Otra variante del derecho a la información existe en materia de productos defectuosos, que si bien es cierto en México su tratamiento legal constituye un área de oportunidad dada la ausencia de normas eficientes para tutelar al consumidor, en la medida que —siguiendo la jurisprudencia norteamericana— una posibilidad de configuración de dicha categoría de “producto defectuoso” es por el llamado defecto de información. Maduramente consiste en que en el etiquetado de los productos entregados al consumidor contiene información incompleta, inexacta o las instrucciones de uso son inadecuadas. Es un defecto extrínseco a diferencia de los defectos atribuidos al diseño o a las fallas en el proceso productivo, que son defectos intrínsecos.

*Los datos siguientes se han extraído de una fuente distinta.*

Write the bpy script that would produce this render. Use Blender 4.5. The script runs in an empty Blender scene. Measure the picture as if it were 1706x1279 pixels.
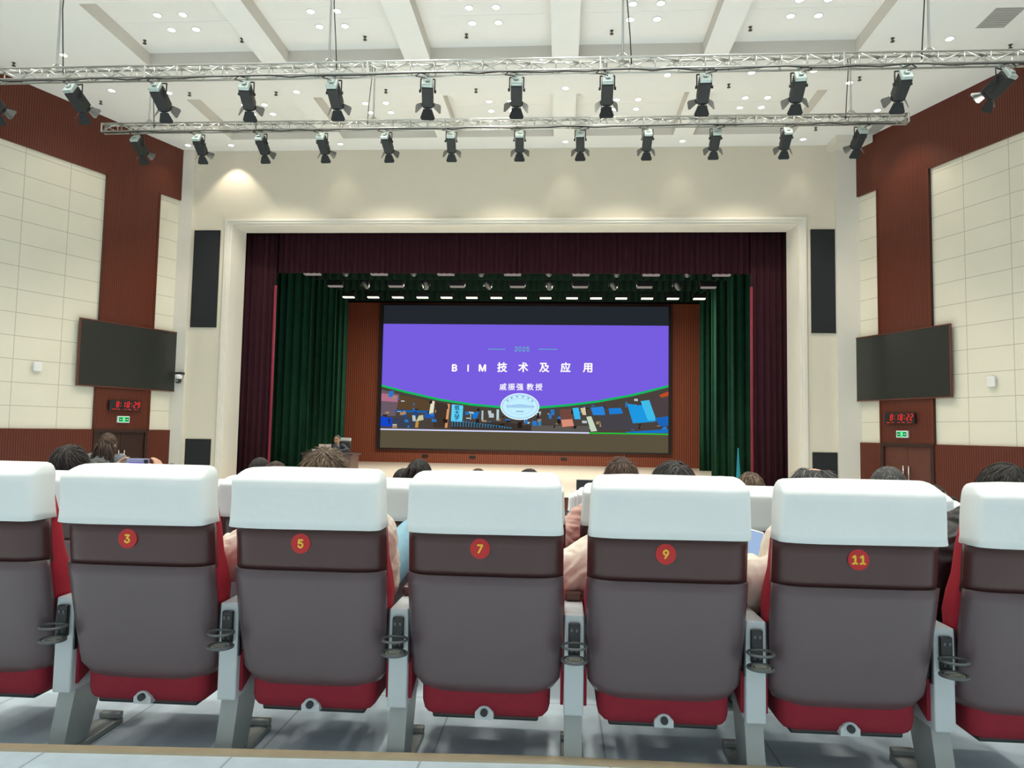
import bpy, bmesh, math, random
from mathutils import Vector, Matrix, Euler, noise
random.seed(7)
sc = bpy.context.scene
col = sc.collection
PI = math.pi

# ------------------------------------------------------------------ camera
FPX, YAW, PITCH, ROLL = 1183.72, 0.069210, 0.065482, 0.017534
cd = bpy.data.cameras.new('camera'); cam = bpy.data.objects.new('camera', cd); col.objects.link(cam)
cd.sensor_width = 36.0; cd.sensor_fit = 'HORIZONTAL'; cd.lens = FPX / 1706 * 36.0
cd.clip_start = 0.05; cd.clip_end = 200
cy, sy, cp, sp = math.cos(YAW), math.sin(YAW), math.cos(PITCH), math.sin(PITCH)
fw0 = Vector((-sy, cy, 0)); rt0 = Vector((cy, sy, 0)); up0 = Vector((0, 0, 1))
fw = fw0 * cp + up0 * sp; up1 = up0 * cp - fw0 * sp
rt = rt0 * math.cos(ROLL) + up1 * math.sin(ROLL); up = up1 * math.cos(ROLL) - rt0 * math.sin(ROLL)
cam.matrix_world = Matrix(((rt.x, up.x, -fw.x, 0), (rt.y, up.y, -fw.y, 0), (rt.z, up.z, -fw.z, 0), (0, 0, 0, 1)))
sc.camera = cam

# ------------------------------------------------------------------ world, lights, exposure
vs = sc.view_settings
sc.display_settings.display_device = 'sRGB'
vs.view_transform = 'Standard'; vs.look = 'None'; vs.exposure = 0.0; vs.gamma = 1.0; vs.use_curve_mapping = False
w = bpy.data.worlds.new('world'); sc.world = w; w.use_nodes = True
w.node_tree.nodes['Background'].inputs[0].default_value = (0.84, 0.95, 1.0, 1)
w.node_tree.nodes['Background'].inputs[1].default_value = 0.70
sc.cycles.use_denoising = True
sc.cycles.max_bounces = 8; sc.cycles.diffuse_bounces = 5; sc.cycles.glossy_bounces = 3
sc.cycles.sample_clamp_indirect = 6.0

HC = 6.916      # underside of the hall ceiling; z = 0 is the height of the lens
CZ = 0.27       # coffer recess
AX = -1.38      # middle line of the hall
def area(name, loc, sx, sy_, power, color=(1, .95, .86), rot=(0, 0, 0)):
    l = bpy.data.lights.new(name, 'AREA'); l.shape = 'RECTANGLE'; l.size = sx; l.size_y = sy_
    l.energy = power; l.color = color
    o = bpy.data.objects.new(name, l); o.location = loc; o.rotation_euler = rot; col.objects.link(o); return o
def spot(name, loc, power, deg, blend=.6, color=(1, .9, .74), target=None, rad=.04):
    l = bpy.data.lights.new(name, 'SPOT'); l.energy = power; l.spot_size = math.radians(deg); l.spot_blend = blend
    l.color = color; l.shadow_soft_size = rad
    o = bpy.data.objects.new(name, l); o.location = loc; col.objects.link(o)
    if target: o.rotation_euler = (Vector(target) - Vector(loc)).to_track_quat('-Z', 'Y').to_euler()
    return o
COFX = [-6.91, -4.15, -1.39, 1.38, 4.11]
for cx in COFX:
    for y0 in (11.82, 15.28):
        spot('coffer_lamp', (cx, y0, HC + CZ - .04), 740, 100, .5, (1, .93, .80), (cx, y0, 0), .25)
for cx in (-8.3, -5.5, -2.7, 0.1, 2.9, 5.6):
    for y0, pw in ((1.0, 430), (4.5, 470), (8.4, 620)):
        spot('audience_lamp', (cx, y0, HC - .02), pw, 105, .5, (1, .95, .86), (cx, y0, 0), .25)
# wall washers by the stage wall
spot('wash_lamp', (-8.21, 16.55, HC - .03), 85, 84, .45, target=(-8.21, 16.95, 3))
for x in (-5.46, .03, 2.79, 5.57):
    spot('wash_lamp', (x, 16.55, HC - .03), 18, 70, .8, target=(x, 16.8, 3))
spot('wash_lamp', (-9.35, 16.3, HC - .03), 40, 80, .8, target=(-9.55, 15.9, 3))
spot('wash_lamp', (6.65, 16.4, HC - .03), 40, 80, .8, target=(6.95, 15.9, 3))
spot('wash_lamp', (-9.41, 13.75, HC - .03), 40, 90, .8, target=(-10.6, 14.4, 3))
spot('wash_lamp', (6.62, 15.15, HC - .03), 90, 90, .8, target=(7.5, 15.4, 3))
# stage battens
for x in (-5.2, -2.7, -.2, 2.3):
    area('batten_lamp', (x, 23.2, 4.70), 1.8, .25, 330, (1, .93, .78))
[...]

En los casos de responsabilidad por daños ocasionados por ese tipo de productos, el aspecto procesal de la carga de la prueba es el tema de temas. El sistema jurídico debe hacer pesar sobre el empresario la necesidad de probar que el producto es seguro y que la información era adecuada y razonable según la naturaleza y destino del producto. Obligar al consumidor a probar esos extremos sería exorbitante y limitaría el acceso a la justicia de manera indebida.
Con todo lo anterior, se dibuja un contexto normativo en torno al derecho de los consumidores a la información que, afortunadamente en México, comienza a ser reconocido en los tribunales federales. Una lectura progresista a la reciente resolución (marzo de 2015) de la Primera Sala de la Suprema Corte de Justicia de la Nación (amparo directo en revisión 2244/2014, ponencia del ministro José Ramón Cossío Díaz) nos llevará a concluir que si los operadores económicos son razonables disminuirá el engaño y aumentará la calidad de la información en el mercado.